**DATA PROVIDED**

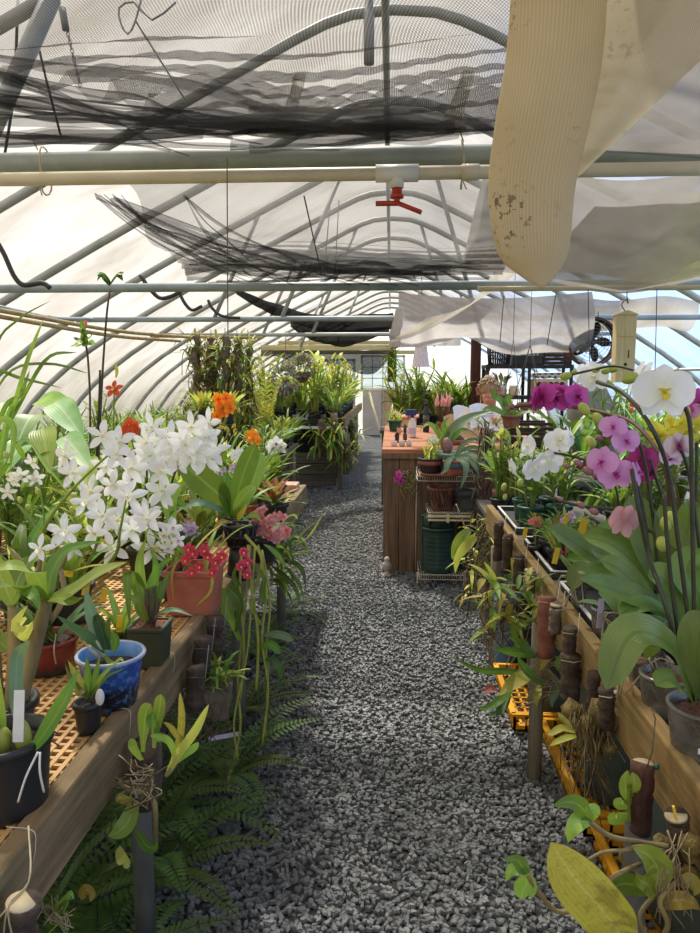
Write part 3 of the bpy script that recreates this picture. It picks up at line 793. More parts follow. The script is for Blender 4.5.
B = spline([at(790, -60, Y=1.45), at(745, 15, Y=1.52), at(672, 88, Y=1.6), at(575, 180, Y=1.70)], 24)
def fmesh(u, v):
    i = v * 24; k = min(int(i), 23)
    a = A[k].lerp(A[k + 1], i - k); b = B[k].lerp(B[k + 1], i - k)
    return a.lerp(b, u) + V((0, .03 * math.sin(u * 5) * (1 - v), 0))
cloth('open_mesh', 'open tan mesh triangle stretched beside the rounded tan fold', fmesh, 24, 30, M['tan_mesh'])
# ================================================================== BENCHES
def grid_top(x0, x1, y0, y1, z, px, py, w, h):
    m = MB(); nx = int((x1 - x0) / px); ny = int((y1 - y0) / py)
    for i in range(nx + 1): m.box((x0 + i * px, (y0 + y1) / 2, z - h / 2), (w, y1 - y0, h))
    for j in range(ny + 1): m.box(((x0 + x1) / 2, y0 + j * py, z - h / 2 - .002), (x1 - x0, w, h))
    return m
def post(m, x, y, z0, z1, r):
    m.lathe([(r, z0), (r, z1 - .004), (r * .9, z1)], 14, (x, y, 0))
# west bench with the tan lattice top
BL = thing('plant_bench', 'long bench with tan lattice top and weathered board along the aisle', 'bench', (-1.3, 2.6, 0))
o = V((-1.3, 2.6, 0))
def loc(*p): return V(p) - o
m = MB(); m.board(loc(-.598, .3, .742), loc(-.598, 4.92, .742), .040, .135); m.build('front_board', M['rail_l'], BL, False, .006)
m = MB(); m.board(loc(-2.2, .3, .742), loc(-2.2, 4.92, .742), .046, .125); m.build('back_board', M['rail_l'], BL, False, .006)
m = MB(); m.board(loc(-2.2, 4.9, .742), loc(-.6, 4.9, .742), .046, .125); m.build('end_board', M['cut_wood'], BL, False, .006)
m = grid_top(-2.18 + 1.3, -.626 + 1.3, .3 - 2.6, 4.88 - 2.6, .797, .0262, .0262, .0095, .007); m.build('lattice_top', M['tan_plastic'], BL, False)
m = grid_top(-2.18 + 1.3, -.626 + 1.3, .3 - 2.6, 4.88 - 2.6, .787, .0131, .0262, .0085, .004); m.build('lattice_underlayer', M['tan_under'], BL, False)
for y in (.5, 1.66, 2.82, 3.98):
    for x in (at(146, 933, Y=1.66).x, -2.2):
        m = MB(); post(m, x + 1.3, y - 2.6, 0, .72, .026); m.build('post', M['steel_post'], BL)
for y in (.7, 1.9, 3.05, 4.3):
    m = MB(); m.board(loc(-2.18, y, .74), loc(-.63, y, .74), .04, .07); m.build('cross_bearer', M['rail_l'], BL, False)
# east bench
BR = thing('plant_bench', 'long bench with golden weathered board holding the moth orchids', 'bench', (1.2, 2.3, 0))
o = V((1.2, 2.3, 0))
m = MB(); m.board(loc(.585, .3, .73), loc(.585, 4.22, .73), .038, .15); m.build('front_board', M['rail_r'], BR, False, .006)
m = MB(); m.board(loc(1.95, .3, .735), loc(1.95, 4.22, .735), .046, .14); m.build('back_board', M['rail_r'], BR, False, .006)
for k in range(13):
    x = .64 + k * .105
    m = MB(); m.board(loc(x, .3, .765), loc(x, 4.2, .765), .075, .018); m.build('slat', M['grey_wood'], BR, False, .003)
for k, y in enumerate((.45, 1.55, 2.655, 3.77)):
    m = MB(); post(m, at(532, 775, z=0).x - 1.2, y - 2.3, 0, .66, .027); m.build('post', M['wood_post'] if k != 1 else M['steel_post'], BR)
    m = MB(); post(m, 1.95 - 1.2, y - 2.3, 0, .72, .027); m.build('post', M['wood_post'], BR)
    m = MB(); m.board(loc(.6, y, .72), loc(1.93, y, .72), .04, .07); m.build('cross_bearer', M['rail_r'], BR, False)
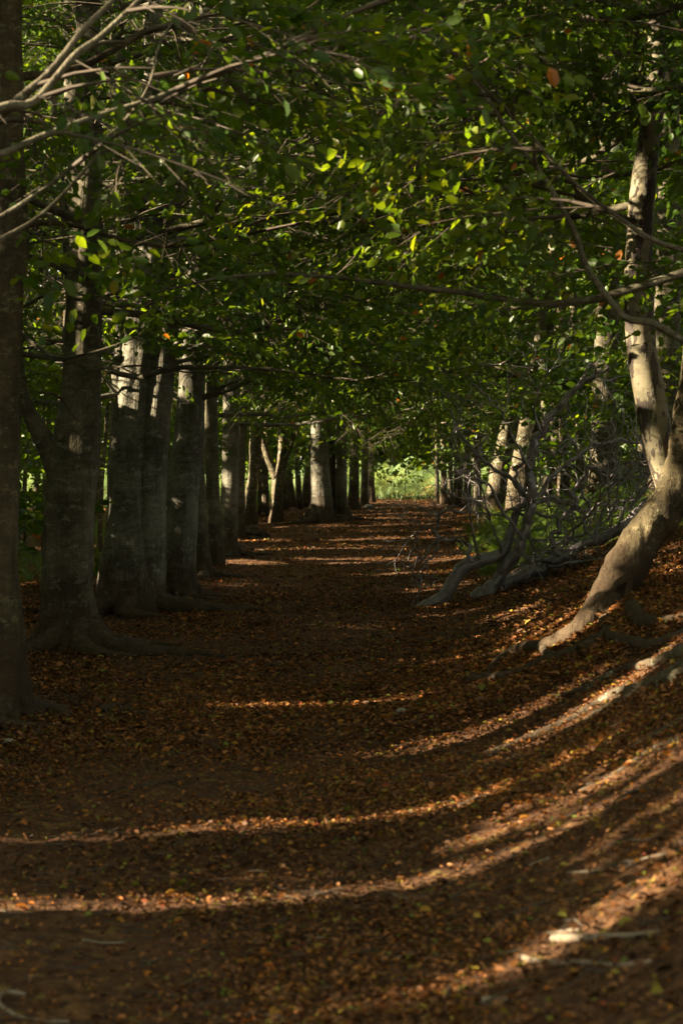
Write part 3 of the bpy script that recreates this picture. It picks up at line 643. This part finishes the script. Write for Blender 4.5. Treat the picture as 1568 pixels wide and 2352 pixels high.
# the wood that shades the lane: left of the view and behind the camera; its gaps let the sun shafts through
r = rr_(300); spots = []
for gx, gy in [(x, y) for y in np.arange(1.0, 78, 2.3) for x in np.arange(-7.2, -24, -3.6)]:
    x = gx + r.uniform(-.8, .8); y = gy + r.uniform(-.7, .7)
    lim = -(.172 * y + 2.0)
    if 64 < y - SLP * x: continue
    if y > 18 and x > lim and r.random() < .72: continue      # keep the visible part of the wood open
    if x < -12 and r.random() < .5: continue
    if np.any(np.abs(y - SLP * x - STREAK[:, 0]) < STREAK[:, 1] + .12):
        y += .3
        if np.any(np.abs(y - SLP * x - STREAK[:, 0]) < STREAK[:, 1] + .12): y -= .6
    spots.append((x, y))
for x, y in spots:
    b = np.array([x, y, float(gz(x, y)) - .05]); r_ = r.uniform(.06, .12); vis = abs(x) < .172 * y + 1
    tree('young_beech', 'leafy young beech of the shady wood left of the lane', 'tree', b,
         [([b, b + [0, 0, 1.5], b + [.1, 0, 4], b + [0, .2, 7], b + [0, .2, 10]], [r_ * 1.2, r_, r_ * .9, r_ * .7, r_ * .3])], M['wood_back'], r,
         seg=8, nst=16, ztop=10, gap=.42 if y < 18 else .55, length=2.4, spray=2.0, step=.75, zlow=2.4 if vis else .9, zmin=2.1 if vis else .5, group='young beeches of the wood left of the lane', limb_mesh=False, twigs=0)

# big crowns added above and behind, for shade from the sky; far wall of trees
bigs = [(-5, -3, 14, 3.4), (3.5, -2, 14, 3.4), (6, 5, 13, 3.4), (6.5, 15, 13, 3.4), (7, 22, 14, 3.2), (8, 30, 14, 2.8), (9, 40, 16, 2.8), (-6, -9, 13, .9), (-1.5, -9.5, 13, .9), (3, -9, 13, .9), (8, -6, 13, .9), (10, 0, 13, 1), (11, 9, 13, 1), (12, 18, 13, 1),
        (12.5, 27, 13, 1)] + [(x, y, 15, 10.5) for y in (3, 10, 17, 24, 31, 38, 46, 54) for x in (-9.5, -4.2, 5.0) if (x, y) != (-4.2, 3)]
for i, (x, y, h, zl_) in enumerate(bigs):
    b = np.array([x, y, float(gz(x, y)) - .05])
    tree('beech_tree', 'tall beech outside the view roofing the lane', 'tree', b, [([b, b + [0, 0, 2], b + [.1, 0, 5], b + [0, .2, 9], b + [0, .2, h]], [.3, .24, .2, .15, .05])], M['beech'], rr_(500 + i),
         seg=12, nst=24, ztop=h - .5, gap=.8 if zl_ < 9 else .3, length=4.6 if zl_ < 9 else 5.2, spray=2.2 if zl_ < 9 else (3.2 if y < 28 else 2.4), step=.9, zlow=zl_, zmin=max(.5, zl_ - .6) if zl_ < 2 else ZMIN, group='added tall beeches roofing the lane outside the view', limb_mesh=False, twigs=0)
for i, (x, y) in enumerate([(x, y) for y in np.arange(-4, 64, 3.3) for x in (-19.5, -23)]):  # tall rows put in far left to block the low sun
    r = rr_(560 + i); x += r.uniform(-.6, .6); y += r.uniform(-.7, .7); b = np.array([x, y, float(gz(x, y)) - .05])
    tree('beech_tree', 'tall beech deep in the wood left of the lane', 'tree', b, [([b, b + [0, 0, 2], b + [.1, 0, 6], b + [0, .2, 12], b + [0, .2, 18]], [.26, .2, .17, .13, .05])], M['wood_back'], r,
         seg=10, nst=24, ztop=17.5, gap=.6, length=3.4, spray=2.6, step=1.0, zlow=3.5, group='tall beeches added deep in the wood left of the lane', limb_mesh=False, twigs=0)
r = rr_(700); n = 0
for y in (86, 94, 104):
    for x in np.arange(-32, 30, 3.8):
        xx = x + r.uniform(-1, 1); yy = y + r.uniform(-2, 2); h = r.uniform(27, 33)
        b = np.array([xx, yy, float(gz(xx, yy)) - .05])
        tree('woodland_tree', 'bushy tree of the wood beyond the clearing', 'tree', b, [([b, b + [0, 0, 3], b + [.2, 0, 8], b + [0, .2, 15], b + [0, .2, h]], [.3, .24, .2, .15, .05])], M['wood_back'], r,
             seg=8, nst=14, ztop=h - 1, gap=.95, length=4.2, spray=4.0, step=1.7, zlow=1.6, zmin=1.2, group='trees of the wood beyond the clearing', limb_mesh=False, twigs=0, cast=False)

for i, (x, y) in enumerate([(11, 34), (9.5, 44), (14, 42), (12.5, 52), (8.5, 55), (17, 55), (15, 64), (10, 66), (20, 68), (7.0, 37), (-12, 62), (-17, 66), (-21, 60)]):
    r = rr_(800 + i); h = 15; b = np.array([x, y, float(gz(x, y)) - .05])
    tree('woodland_tree', 'bushy beech in the background wood beside the lane', 'tree', b, [([b, b + [0, 0, 3], b + [.1, 0, 6], b + [0, .2, 10], b + [0, .2, h]], [.2, .16, .14, .1, .05])], M['wood_back'], r,
         seg=10, nst=18, ztop=h - 1, gap=.7, length=4.2, spray=2.6, step=1.0, zlow=2.0, zmin=1.6, group='bushy trees of the background wood', limb_mesh=False, twigs=0)
print('LEAVES', NLEAF)

# ------------------------------------------------------------------ fallen dead tree with a tangle of bare branches
lb = at(1110, 1372); DD = lb[1]
print('dead base', lb)
E = empty('fallen_tree', lb, 'bare dead tree fallen across the bank with a tangle of crooked silvery branches', 'fallen tree')
rd = rr_(900)
def dbranch(pts, d0, d1, depth, name='branch', twigs=True, seg=10, wk=.9):
    n = len(pts); a, q = stempx(pts, np.linspace(d0, d1, n)); a = np.array(a)
    if name == 'branch' and len(pts) > 3:
        a = spline(a, 3 * n - 2); a[1:] += rd.normal(0, .018, (len(a) - 1, 3)); q = list(np.interp(np.linspace(0, n - 1, 3 * n - 2), range(n), q)); q = [x * wk for x in q]; n = len(a)
    mb = MB(); c, rr = tube(mb, a, q, seg, n * 5, .34, 18, seed=int(rd.integers(99)))
    if twigs:
        L = np.linalg.norm(np.diff(c, axis=0), axis=1).sum()
        for _ in range(int(L * depth)):
            twig(mb, c, rr, rd.uniform(.35, 1.0), rd.uniform(.35, 1.25), 1)
    mb.build(name, M['dead'], E); return c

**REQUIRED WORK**
Pick out the lines above containing the word "script", then copy them.

**ANSWER IN FULL**
Write part 3 of the bpy script that recreates this picture. It picks up at line 793. More parts follow. The script is for Blender 4.5.
Write part 3 of the bpy script that recreates this picture. It picks up at line 643. This part finishes the script. Write for Blender 4.5. Treat the picture as 1568 pixels wide and 2352 pixels high.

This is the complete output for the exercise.